While I saved about $150 building this computer myself (I saved even more by using my old computer parts like case, DVD drives, hard drives and PCI cards) I have found myself wasting a lot of time troubleshooting things that I probably wouldn't have if someone else built the computer. Looking back though, I would still build it myself just for the experience and fun of putting it all together. One thing I have learned is if you don't know what it's for....you shouldn't enable it!! I ended up turning on something called Boot Manager that came with 7Tools Partition Manager. Don't enable it unless you know what you're doing. It caused me to reinstall my operating system because I didn't know what I was doing.

So here is a list of problems I ran into in this whole process:
1) My motherboard only suppors two IDE devices through the built in IDE controller. My first set of problems came when I tried to install Windows XP to the hard drive connected to the Motherboard through tehDVD-ROM drive connected to my PCI IDE controller. For some reason when the drivers were being loaded form the Windows XP CD, it could no longer read from the drive. So I ended up connecting one DVD-ROM drive and one Hard Drive to the Motherboard IDE controller to install Windows XP....everything was fine. Once installed, I connected the main hard drive and slave hard drvie to the motherboard IDE controller and all other devices to the PCI IDE controller. (by the way this was an XP repair install not a fresh clean install on a new partition)

2) I installed a couple games to the system drive but for some rerason they would not launch. Games that ran off the hard drive (like the Call of Duty 4 Demo) worked fine. The full version of Call of Duty 4 did not work. I knew my system was powerful enough to run the game since the dome worked, so I ended up installing Windows XP fresh over my old system. Same problem. The solution was to connect the DVD drives to the motherboard IDE controller instead of the PCI IDE controller. Problem solved....everything works fine now. I don't know why that makes a difference but it does. Had I known these issues, I may have researched a bit more into a motherboard with TWO IDE controllers built in.

3) 7Tools Partition Manager and Restorer 2000 are great programs worth every penny I paid for each. They have saved me on numerous occasions when I needed ot recover information off a hard drive or had to repartition a drive without blasting over it. However, in 7Tools Partition Manager there is an option for enabling a boot manager. I do not know what this does, but for some reason I enabled it anyway. BIG mistake. It caused my system to go into a never ending reboot loop where I could not get into the operating system. So I had to re-install Windows XP again. In this process I also lost my largest 250GB hard drive and all its contents. I was able to use Restorer 200 to recover most of it, but some files were corrupted and some were just too big, I had no place to put them. I also lost about 120GB of space on my drive. I'm still trying to figure that one out, but lesson learned....if you don't know what it does, don't mess with it!!
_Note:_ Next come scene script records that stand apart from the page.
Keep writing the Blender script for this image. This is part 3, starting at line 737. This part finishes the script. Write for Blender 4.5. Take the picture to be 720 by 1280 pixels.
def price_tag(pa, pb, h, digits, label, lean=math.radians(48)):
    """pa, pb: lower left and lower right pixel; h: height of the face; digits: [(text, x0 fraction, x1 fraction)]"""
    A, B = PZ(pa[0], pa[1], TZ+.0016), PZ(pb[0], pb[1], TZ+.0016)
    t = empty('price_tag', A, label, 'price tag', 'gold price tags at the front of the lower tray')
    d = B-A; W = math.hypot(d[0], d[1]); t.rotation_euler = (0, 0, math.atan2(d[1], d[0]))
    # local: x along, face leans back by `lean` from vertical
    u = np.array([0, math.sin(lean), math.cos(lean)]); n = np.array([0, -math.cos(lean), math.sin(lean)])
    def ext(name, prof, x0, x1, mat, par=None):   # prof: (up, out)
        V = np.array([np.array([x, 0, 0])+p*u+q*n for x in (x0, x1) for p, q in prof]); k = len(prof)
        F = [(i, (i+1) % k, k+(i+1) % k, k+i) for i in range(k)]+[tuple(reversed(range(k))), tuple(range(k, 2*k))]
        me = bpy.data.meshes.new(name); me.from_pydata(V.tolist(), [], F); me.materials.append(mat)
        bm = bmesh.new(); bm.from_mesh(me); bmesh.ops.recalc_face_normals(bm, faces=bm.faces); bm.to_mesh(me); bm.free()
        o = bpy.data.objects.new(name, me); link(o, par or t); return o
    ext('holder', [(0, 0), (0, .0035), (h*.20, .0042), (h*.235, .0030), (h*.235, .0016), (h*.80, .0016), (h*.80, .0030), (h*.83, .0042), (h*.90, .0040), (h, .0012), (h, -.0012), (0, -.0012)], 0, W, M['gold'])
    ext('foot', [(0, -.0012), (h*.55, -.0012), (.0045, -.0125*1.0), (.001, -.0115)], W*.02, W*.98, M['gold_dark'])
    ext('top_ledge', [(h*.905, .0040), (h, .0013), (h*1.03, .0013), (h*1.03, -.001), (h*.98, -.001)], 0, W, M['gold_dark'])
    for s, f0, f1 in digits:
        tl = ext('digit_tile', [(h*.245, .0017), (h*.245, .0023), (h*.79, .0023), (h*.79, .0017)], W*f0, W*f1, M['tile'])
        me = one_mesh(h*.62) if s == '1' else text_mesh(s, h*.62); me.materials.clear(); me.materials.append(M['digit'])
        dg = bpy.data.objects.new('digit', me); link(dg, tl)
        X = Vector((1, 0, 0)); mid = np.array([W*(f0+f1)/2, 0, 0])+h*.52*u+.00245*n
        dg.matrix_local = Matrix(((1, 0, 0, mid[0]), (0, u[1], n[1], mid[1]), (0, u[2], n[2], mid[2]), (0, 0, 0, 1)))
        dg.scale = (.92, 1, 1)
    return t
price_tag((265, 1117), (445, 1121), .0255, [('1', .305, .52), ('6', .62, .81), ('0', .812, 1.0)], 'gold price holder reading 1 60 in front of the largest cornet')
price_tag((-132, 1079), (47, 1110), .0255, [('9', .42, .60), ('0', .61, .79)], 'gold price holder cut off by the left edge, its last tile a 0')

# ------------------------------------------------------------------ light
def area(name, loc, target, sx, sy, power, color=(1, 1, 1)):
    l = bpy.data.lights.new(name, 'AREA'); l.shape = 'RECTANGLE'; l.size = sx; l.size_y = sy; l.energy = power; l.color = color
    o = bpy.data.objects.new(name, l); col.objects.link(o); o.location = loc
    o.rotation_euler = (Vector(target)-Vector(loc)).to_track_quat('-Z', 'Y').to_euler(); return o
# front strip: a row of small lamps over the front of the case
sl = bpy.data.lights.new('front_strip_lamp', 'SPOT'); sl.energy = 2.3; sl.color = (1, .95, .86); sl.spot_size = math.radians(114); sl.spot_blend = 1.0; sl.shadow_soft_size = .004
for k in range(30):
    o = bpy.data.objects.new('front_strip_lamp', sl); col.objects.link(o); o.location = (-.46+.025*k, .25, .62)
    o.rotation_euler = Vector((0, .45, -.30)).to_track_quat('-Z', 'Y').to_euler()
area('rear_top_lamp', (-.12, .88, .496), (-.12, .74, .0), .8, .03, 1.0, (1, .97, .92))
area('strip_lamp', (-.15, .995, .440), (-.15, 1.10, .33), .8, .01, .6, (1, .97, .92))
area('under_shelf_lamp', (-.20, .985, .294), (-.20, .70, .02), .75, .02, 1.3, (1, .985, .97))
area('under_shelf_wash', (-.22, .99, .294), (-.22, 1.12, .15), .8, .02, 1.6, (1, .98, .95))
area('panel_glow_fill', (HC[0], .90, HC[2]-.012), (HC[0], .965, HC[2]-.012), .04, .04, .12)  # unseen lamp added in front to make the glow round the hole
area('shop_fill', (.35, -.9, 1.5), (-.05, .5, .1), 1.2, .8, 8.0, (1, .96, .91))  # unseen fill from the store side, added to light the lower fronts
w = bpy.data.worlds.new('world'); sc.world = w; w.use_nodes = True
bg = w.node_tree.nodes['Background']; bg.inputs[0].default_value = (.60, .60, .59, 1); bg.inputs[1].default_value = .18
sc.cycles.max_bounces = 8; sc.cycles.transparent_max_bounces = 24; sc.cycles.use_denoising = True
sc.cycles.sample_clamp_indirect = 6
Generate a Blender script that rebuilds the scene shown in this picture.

All in all it was a very enlightening learning experience to put this fancy little computer together. I don't at all regret buying the pieces from NewEgg and building it myself, I just wish I had known about the whole IDE thing earlier and ESPECIALLY I wish I had not enabled Boot Manager! Lesson learned. At this point all of my games work, my encoding software is lightning fast and both of my LCD screens look great!